A topological space $X$ is said to be star countable if whenever $\mathscr{U}$ is an open cover of $X$, there is a countable subspace $K$ of $X$ such that $X = \operatorname{St}(K,\mathscr{U})$.
Thanks ahead.
I claim that $\alpha^n$ has countable extent. If $\operatorname{cf}\alpha\le\omega$, then $\alpha^n$ is $\sigma$-compact and hence has countable extent. If $\operatorname{cf}\alpha>\omega$, let $$\sigma=\left\langle\langle\xi_k^1,\dots,\xi_k^n\rangle:k\in\omega\right\rangle$$ be a sequence of distinct points in $\alpha^n$. Then $\sigma$ has an infinite subsequence $$\sigma_1=\left\langle\langle\xi_{n_k}^1,\dots,\xi_{n_k}^n\rangle:k\in\omega\right\rangle$$ such that each of the sequences $\sigma_i=\langle\xi_{n_k}^i:k\in\omega\rangle$ for $i=1,\dots,n$ is either constant or strictly increasing, and at least one is strictly increasing. If $\sigma_i$ is constant, let $\xi^i=\xi_{n_0}^i$, and if $\sigma_i$ is not constant, let $\xi^i=\lim\,\sigma_i$; then $\langle\xi^1,\dots,\xi^n\rangle$ is a limit point of $\left\{\langle\xi_k^1,\dots,\xi_k^n\rangle:k\in\omega\right\}$. Thus, $\alpha^n$ does not contain an infinite closed discrete set and therefore has countable extent.

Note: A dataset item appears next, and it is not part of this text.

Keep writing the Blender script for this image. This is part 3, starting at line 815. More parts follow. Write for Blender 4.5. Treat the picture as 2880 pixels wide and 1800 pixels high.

The result now follows from the fact that a space with countable extent is star countable. Let $X$ be a space with countable extent, and let $\mathscr{U}$ be an open cover of $X$. If $\eta$ is an ordinal, and $x_\xi\in X$ have been chosen for $\xi<\eta$ so that $x_\xi\notin\operatorname{St}\big(\{x_\zeta:\zeta<\xi\},\mathscr{U}\big)$ for each $\xi<\eta$, let $A_\eta=\{x_\xi:\xi<\eta\}$, and if $\operatorname{St}(A_\eta,\mathscr{U})\ne X$, choose $x_\eta\in X\setminus\operatorname{St}(A_\eta,\mathscr{U})$. At some point we must have $\operatorname{St}(A_\eta,\mathscr{U})=X$, and $A_\eta$ is then a closed, discrete subset of $X$. Since $X$ has countable extent, $\eta<\omega_1$, and $X$ is star countable.